* [Task prompt] Leave out the pictures and restate the rest of the data exactly.

* [Given data]
%%
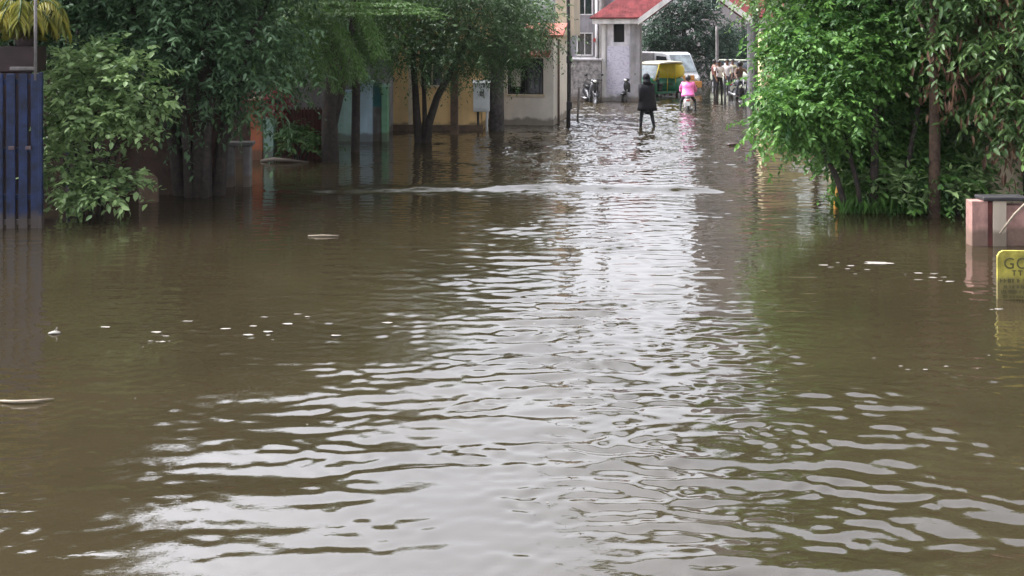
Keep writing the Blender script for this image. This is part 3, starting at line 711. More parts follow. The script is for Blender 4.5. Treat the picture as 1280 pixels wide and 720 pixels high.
t = pole('lamp_post', 'pale slender lamp post far behind the standing group', 896, 112, .09, .07, 3.1, 'concrete', 0, 'lamp post')
MB().tube([(0, 0, 3.05), (-.15, -.1, 3.3), (-.5, -.2, 3.38)], .03).box(c=(-.6, -.2, 3.37), d=(.32, .14, .08), bev=.02).build('lamp_arm', 'concrete', t)
# electric cabinet on a stand
def cabinet():
    o = G(602, 164)
    t = thing('electric_cabinet', 'white electric meter cabinet on a thin metal stand', 'cabinet', o, -.05)
    MB().box(c=(0, 0, .92), d=(.44, .26, .76), bev=.02).build('cabinet_body', 'boxwhite', t)
    MB().prism([(-.17, 1.303), (.17, 1.303), (.17, 1.33), (0, 1.40), (-.17, 1.33)], 'x', -.24, .24).build('cabinet_roof', 'boxwhite', t)
    MB().box(c=(0, -.137, .93), d=(.37, .012, .66), bev=.004).build('cabinet_door', 'boxwhite', t)
    MB().box(c=(.02, -.148, 1.03), d=(.12, .008, .13)).build('meter_window', 'glass', t)
    MB().tube([(-.1, .05, -.3), (-.1, .05, .54)], .03).build('leg', 'gunmetal', t)
    MB().tube([(.14, .05, -.3), (.14, .05, .54)], .03).build('leg', 'boxwhite', t)
cabinet()
def text_mesh(s, size, name, mt, parent, loc, rot=(math.pi / 2, 0, 0), ext=.003, sx=1.0):
    cu = bpy.data.curves.new('lettering', 'FONT'); cu.body = s; cu.size = size; cu.extrude = ext; cu.space_character = 1.15
    tmp = bpy.data.objects.new('tmp', cu); COL.objects.link(tmp)
    me = bpy.data.meshes.new_from_object(tmp.evaluated_get(bpy.context.evaluated_depsgraph_get()))
    bpy.data.objects.remove(tmp); o = link(bpy.data.objects.new(name, me)); me.materials.clear(); me.materials.append(M[mt])
    o.parent = parent; o.location = loc; o.rotation_euler = rot; o.scale = (sx, 1, 1); return o
def yellow_sign():
    o = G(1247, 374)
    t = thing('warning_sign', 'yellow notice board with dark lettering half sunk in the flood', 'sign', o, -.06)
    w, h, c = .74, .48, .055
    MB().prism([(0, -.45), (w, -.45), (w, h - c), (w - c * .5, h - c * .3), (w - c, h), (c, h), (c * .4, h - c * .35), (0, h - c)], 'y', 0, .03).build('board', 'signyel', t)
    text_mesh('GO', .155, 'lettering', 'ink', t, (.055, -.004, .305), sx=.95)
    r_ = random.Random(5); rows = ((.235, .055, 3, .14), (.165, .04, 9, .02), (.11, .03, 9, .06), (.06, .035, 8, .03), (.012, .03, 8, .05))
    for z, hh, n, x0 in rows:
        x = x0
        while x < w - .08:
            mk = MB(); ww = hh * r_.uniform(.45, .8)
            kind = r_.random()
            if kind < .5: mk.box(c=(x + ww / 2, -.003, z + hh * .5), d=(ww, .004, hh * .22)); mk.box(c=(x + .005, -.0055, z + hh * .5), d=(.01, .004, hh))
            elif kind < .8: mk.box(c=(x + ww / 2, -.003, z + hh * .88), d=(ww, .004, hh * .2)); mk.box(c=(x + ww / 2, -.0055, z + hh * .45), d=(.011, .004, hh * .85))
            else: mk.box(c=(x + .006, -.003, z + hh * .5), d=(.011, .004, hh)); mk.box(c=(x + ww, -.003, z + hh * .5), d=(.011, .004, hh)); mk.box(c=(x + ww / 2, -.0055, z + hh * .12), d=(ww, .004, hh * .2))
            mk.build('small_letter', 'ink', t); x += ww + hh * .35 + (.02 if r_.random() < .2 else 0)
            if z > .2 and x > x0 + .22: break
    MB().tube([(.37, .06, -.5), (.37, .06, .40)], .025).build('sign_post', 'gunmetal', t)
yellow_sign()
o = G(1045, 261); t = thing('marker_stake', 'orange yellow stake poking out of the water under the bright tree', 'stake', o)
MB().tube([(-.01, 0, -.4), (0, 0, .1), (.03, 0, .36)], [.034, .034, .026], n=10).build('stake_body', 'yelpost', t)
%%
* [Correct output]
Keep writing the Blender script for this image. This is part 3, starting at line 711. More parts follow. The script is for Blender 4.5. Treat the picture as 1280 pixels wide and 720 pixels high.
t = pole('lamp_post', 'pale slender lamp post far behind the standing group', 896, 112, .09, .07, 3.1, 'concrete', 0, 'lamp post')
MB().tube([(0, 0, 3.05), (-.15, -.1, 3.3), (-.5, -.2, 3.38)], .03).box(c=(-.6, -.2, 3.37), d=(.32, .14, .08), bev=.02).build('lamp_arm', 'concrete', t)
# electric cabinet on a stand
def cabinet():
    o = G(602, 164)
    t = thing('electric_cabinet', 'white electric meter cabinet on a thin metal stand', 'cabinet', o, -.05)
    MB().box(c=(0, 0, .92), d=(.44, .26, .76), bev=.02).build('cabinet_body', 'boxwhite', t)
    MB().prism([(-.17, 1.303), (.17, 1.303), (.17, 1.33), (0, 1.40), (-.17, 1.33)], 'x', -.24, .24).build('cabinet_roof', 'boxwhite', t)
    MB().box(c=(0, -.137, .93), d=(.37, .012, .66), bev=.004).build('cabinet_door', 'boxwhite', t)
    MB().box(c=(.02, -.148, 1.03), d=(.12, .008, .13)).build('meter_window', 'glass', t)
    MB().tube([(-.1, .05, -.3), (-.1, .05, .54)], .03).build('leg', 'gunmetal', t)
    MB().tube([(.14, .05, -.3), (.14, .05, .54)], .03).build('leg', 'boxwhite', t)
cabinet()
def text_mesh(s, size, name, mt, parent, loc, rot=(math.pi / 2, 0, 0), ext=.003, sx=1.0):
    cu = bpy.data.curves.new('lettering', 'FONT'); cu.body = s; cu.size = size; cu.extrude = ext; cu.space_character = 1.15
    tmp = bpy.data.objects.new('tmp', cu); COL.objects.link(tmp)
    me = bpy.data.meshes.new_from_object(tmp.evaluated_get(bpy.context.evaluated_depsgraph_get()))
    bpy.data.objects.remove(tmp); o = link(bpy.data.objects.new(name, me)); me.materials.clear(); me.materials.append(M[mt])
    o.parent = parent; o.location = loc; o.rotation_euler = rot; o.scale = (sx, 1, 1); return o
def yellow_sign():
    o = G(1247, 374)
    t = thing('warning_sign', 'yellow notice board with dark lettering half sunk in the flood', 'sign', o, -.06)
    w, h, c = .74, .48, .055
    MB().prism([(0, -.45), (w, -.45), (w, h - c), (w - c * .5, h - c * .3), (w - c, h), (c, h), (c * .4, h - c * .35), (0, h - c)], 'y', 0, .03).build('board', 'signyel', t)
    text_mesh('GO', .155, 'lettering', 'ink', t, (.055, -.004, .305), sx=.95)
    r_ = random.Random(5); rows = ((.235, .055, 3, .14), (.165, .04, 9, .02), (.11, .03, 9, .06), (.06, .035, 8, .03), (.012, .03, 8, .05))
    for z, hh, n, x0 in rows:
        x = x0
        while x < w - .08:
            mk = MB(); ww = hh * r_.uniform(.45, .8)
            kind = r_.random()
            if kind < .5: mk.box(c=(x + ww / 2, -.003, z + hh * .5), d=(ww, .004, hh * .22)); mk.box(c=(x + .005, -.0055, z + hh * .5), d=(.01, .004, hh))
            elif kind < .8: mk.box(c=(x + ww / 2, -.003, z + hh * .88), d=(ww, .004, hh * .2)); mk.box(c=(x + ww / 2, -.0055, z + hh * .45), d=(.011, .004, hh * .85))
            else: mk.box(c=(x + .006, -.003, z + hh * .5), d=(.011, .004, hh)); mk.box(c=(x + ww, -.003, z + hh * .5), d=(.011, .004, hh)); mk.box(c=(x + ww / 2, -.0055, z + hh * .12), d=(ww, .004, hh * .2))
            mk.build('small_letter', 'ink', t); x += ww + hh * .35 + (.02 if r_.random() < .2 else 0)
            if z > .2 and x > x0 + .22: break
    MB().tube([(.37, .06, -.5), (.37, .06, .40)], .025).build('sign_post', 'gunmetal', t)
yellow_sign()
o = G(1045, 261); t = thing('marker_stake', 'orange yellow stake poking out of the water under the bright tree', 'stake', o)
MB().tube([(-.01, 0, -.4), (0, 0, .1), (.03, 0, .36)], [.034, .034, .026], n=10).build('stake_body', 'yelpost', t)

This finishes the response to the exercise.